● **Your objective**
Transcribe the listing below from its opening line up to and including the line that contains "def onZ(x, y, Z): d"; reproduce nothing else.

(Scenes as source code)
***

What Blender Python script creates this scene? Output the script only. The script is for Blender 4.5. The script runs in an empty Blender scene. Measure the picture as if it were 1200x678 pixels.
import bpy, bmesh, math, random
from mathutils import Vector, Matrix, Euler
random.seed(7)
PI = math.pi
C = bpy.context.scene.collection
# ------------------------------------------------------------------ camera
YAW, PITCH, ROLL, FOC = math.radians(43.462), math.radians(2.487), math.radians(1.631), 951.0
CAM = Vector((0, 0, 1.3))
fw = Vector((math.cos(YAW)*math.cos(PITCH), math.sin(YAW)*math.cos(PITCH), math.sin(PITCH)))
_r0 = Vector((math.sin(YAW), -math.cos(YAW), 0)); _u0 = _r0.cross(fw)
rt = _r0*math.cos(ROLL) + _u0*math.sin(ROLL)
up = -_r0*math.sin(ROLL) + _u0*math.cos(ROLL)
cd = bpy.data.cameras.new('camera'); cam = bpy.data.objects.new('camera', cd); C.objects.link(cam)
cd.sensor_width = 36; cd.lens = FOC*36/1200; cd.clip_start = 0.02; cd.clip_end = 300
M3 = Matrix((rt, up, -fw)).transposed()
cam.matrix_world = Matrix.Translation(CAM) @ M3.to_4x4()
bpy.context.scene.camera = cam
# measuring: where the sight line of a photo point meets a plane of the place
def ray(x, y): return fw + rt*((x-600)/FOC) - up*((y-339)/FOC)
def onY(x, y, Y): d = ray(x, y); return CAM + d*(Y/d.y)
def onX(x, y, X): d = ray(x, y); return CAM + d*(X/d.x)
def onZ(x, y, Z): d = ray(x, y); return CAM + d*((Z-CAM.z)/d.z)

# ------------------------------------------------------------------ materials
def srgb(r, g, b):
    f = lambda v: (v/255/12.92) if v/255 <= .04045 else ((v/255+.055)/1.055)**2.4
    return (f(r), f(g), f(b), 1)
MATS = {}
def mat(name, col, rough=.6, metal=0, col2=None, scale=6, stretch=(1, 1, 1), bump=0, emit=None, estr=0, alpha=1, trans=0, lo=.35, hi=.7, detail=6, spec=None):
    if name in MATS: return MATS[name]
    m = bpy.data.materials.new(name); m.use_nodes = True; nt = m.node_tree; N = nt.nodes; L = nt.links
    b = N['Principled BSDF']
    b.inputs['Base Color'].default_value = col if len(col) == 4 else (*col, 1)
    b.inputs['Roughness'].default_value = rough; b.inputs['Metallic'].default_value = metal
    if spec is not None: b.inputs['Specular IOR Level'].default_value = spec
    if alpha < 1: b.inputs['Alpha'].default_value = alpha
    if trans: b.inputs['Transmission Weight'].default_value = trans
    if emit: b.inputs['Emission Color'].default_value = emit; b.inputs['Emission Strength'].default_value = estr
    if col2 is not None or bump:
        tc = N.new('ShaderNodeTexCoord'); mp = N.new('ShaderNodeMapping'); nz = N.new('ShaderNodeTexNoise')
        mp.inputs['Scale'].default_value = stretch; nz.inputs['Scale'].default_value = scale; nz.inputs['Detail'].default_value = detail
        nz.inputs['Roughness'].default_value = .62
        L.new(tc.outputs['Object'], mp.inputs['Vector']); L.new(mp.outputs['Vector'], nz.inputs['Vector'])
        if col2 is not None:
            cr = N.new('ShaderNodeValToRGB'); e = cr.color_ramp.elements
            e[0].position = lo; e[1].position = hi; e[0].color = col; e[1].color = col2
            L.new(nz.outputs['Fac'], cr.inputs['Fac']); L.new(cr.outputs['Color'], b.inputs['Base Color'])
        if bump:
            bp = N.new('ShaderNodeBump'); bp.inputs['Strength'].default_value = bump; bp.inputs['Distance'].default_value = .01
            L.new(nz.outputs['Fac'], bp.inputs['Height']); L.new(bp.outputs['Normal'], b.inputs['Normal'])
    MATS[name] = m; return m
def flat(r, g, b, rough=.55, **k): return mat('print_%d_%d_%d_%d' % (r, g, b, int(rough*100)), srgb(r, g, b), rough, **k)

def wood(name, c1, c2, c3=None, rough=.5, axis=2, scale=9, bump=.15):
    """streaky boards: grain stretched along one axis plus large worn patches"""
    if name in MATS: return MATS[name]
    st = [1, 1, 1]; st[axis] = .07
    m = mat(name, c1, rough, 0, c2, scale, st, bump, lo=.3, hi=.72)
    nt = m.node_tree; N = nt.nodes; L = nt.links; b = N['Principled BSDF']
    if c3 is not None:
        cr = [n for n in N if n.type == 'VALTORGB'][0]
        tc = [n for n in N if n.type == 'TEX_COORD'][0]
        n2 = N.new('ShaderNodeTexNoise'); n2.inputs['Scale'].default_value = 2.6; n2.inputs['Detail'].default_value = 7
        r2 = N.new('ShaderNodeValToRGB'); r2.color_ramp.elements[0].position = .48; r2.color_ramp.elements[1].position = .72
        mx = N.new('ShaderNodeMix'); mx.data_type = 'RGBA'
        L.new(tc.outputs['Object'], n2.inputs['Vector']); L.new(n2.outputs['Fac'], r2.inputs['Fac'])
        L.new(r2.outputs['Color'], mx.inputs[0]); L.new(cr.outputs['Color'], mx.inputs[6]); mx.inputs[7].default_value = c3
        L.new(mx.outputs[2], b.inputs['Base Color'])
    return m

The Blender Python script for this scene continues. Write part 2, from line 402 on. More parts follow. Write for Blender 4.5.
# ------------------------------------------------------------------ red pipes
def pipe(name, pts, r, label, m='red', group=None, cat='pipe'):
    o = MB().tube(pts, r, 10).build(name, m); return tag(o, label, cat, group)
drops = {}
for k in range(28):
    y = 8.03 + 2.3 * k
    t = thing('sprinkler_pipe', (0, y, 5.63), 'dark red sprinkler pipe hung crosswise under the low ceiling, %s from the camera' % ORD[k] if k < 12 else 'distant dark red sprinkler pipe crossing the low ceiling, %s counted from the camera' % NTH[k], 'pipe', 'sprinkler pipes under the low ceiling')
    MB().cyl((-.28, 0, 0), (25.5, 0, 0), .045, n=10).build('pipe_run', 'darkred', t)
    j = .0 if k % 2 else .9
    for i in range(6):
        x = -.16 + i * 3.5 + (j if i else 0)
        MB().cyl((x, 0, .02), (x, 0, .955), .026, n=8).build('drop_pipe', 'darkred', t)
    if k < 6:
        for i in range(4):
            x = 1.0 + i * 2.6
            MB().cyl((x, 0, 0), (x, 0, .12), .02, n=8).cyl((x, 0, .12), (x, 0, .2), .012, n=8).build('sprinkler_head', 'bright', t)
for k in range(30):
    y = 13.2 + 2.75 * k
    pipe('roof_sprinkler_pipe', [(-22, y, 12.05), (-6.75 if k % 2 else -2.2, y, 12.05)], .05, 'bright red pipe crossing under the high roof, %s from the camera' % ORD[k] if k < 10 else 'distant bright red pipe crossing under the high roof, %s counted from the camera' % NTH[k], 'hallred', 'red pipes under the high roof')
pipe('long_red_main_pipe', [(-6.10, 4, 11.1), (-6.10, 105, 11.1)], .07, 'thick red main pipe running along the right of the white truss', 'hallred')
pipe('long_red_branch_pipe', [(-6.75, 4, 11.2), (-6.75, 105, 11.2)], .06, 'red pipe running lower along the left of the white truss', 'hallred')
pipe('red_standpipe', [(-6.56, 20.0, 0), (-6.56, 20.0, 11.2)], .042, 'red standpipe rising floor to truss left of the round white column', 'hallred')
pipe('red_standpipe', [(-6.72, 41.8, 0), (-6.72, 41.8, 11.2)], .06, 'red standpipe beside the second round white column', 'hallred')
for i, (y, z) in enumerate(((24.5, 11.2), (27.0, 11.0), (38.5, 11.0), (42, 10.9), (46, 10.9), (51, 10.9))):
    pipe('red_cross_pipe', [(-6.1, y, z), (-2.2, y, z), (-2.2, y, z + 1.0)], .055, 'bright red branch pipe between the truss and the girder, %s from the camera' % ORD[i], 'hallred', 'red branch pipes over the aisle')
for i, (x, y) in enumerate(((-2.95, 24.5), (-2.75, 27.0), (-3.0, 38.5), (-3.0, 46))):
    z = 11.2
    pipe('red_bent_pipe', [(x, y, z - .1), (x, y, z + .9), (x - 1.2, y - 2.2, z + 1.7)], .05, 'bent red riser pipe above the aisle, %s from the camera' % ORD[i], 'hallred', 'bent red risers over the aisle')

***

● **Expected answer**
What Blender Python script creates this scene? Output the script only. The script is for Blender 4.5. The script runs in an empty Blender scene. Measure the picture as if it were 1200x678 pixels.
import bpy, bmesh, math, random
from mathutils import Vector, Matrix, Euler
random.seed(7)
PI = math.pi
C = bpy.context.scene.collection
# ------------------------------------------------------------------ camera
YAW, PITCH, ROLL, FOC = math.radians(43.462), math.radians(2.487), math.radians(1.631), 951.0
CAM = Vector((0, 0, 1.3))
fw = Vector((math.cos(YAW)*math.cos(PITCH), math.sin(YAW)*math.cos(PITCH), math.sin(PITCH)))
_r0 = Vector((math.sin(YAW), -math.cos(YAW), 0)); _u0 = _r0.cross(fw)
rt = _r0*math.cos(ROLL) + _u0*math.sin(ROLL)
up = -_r0*math.sin(ROLL) + _u0*math.cos(ROLL)
cd = bpy.data.cameras.new('camera'); cam = bpy.data.objects.new('camera', cd); C.objects.link(cam)
cd.sensor_width = 36; cd.lens = FOC*36/1200; cd.clip_start = 0.02; cd.clip_end = 300
M3 = Matrix((rt, up, -fw)).transposed()
cam.matrix_world = Matrix.Translation(CAM) @ M3.to_4x4()
bpy.context.scene.camera = cam
# measuring: where the sight line of a photo point meets a plane of the place
def ray(x, y): return fw + rt*((x-600)/FOC) - up*((y-339)/FOC)
def onY(x, y, Y): d = ray(x, y); return CAM + d*(Y/d.y)
def onX(x, y, X): d = ray(x, y); return CAM + d*(X/d.x)
def onZ(x, y, Z): d = ray(x, y); return CAM + d*((Z-CAM.z)/d.z)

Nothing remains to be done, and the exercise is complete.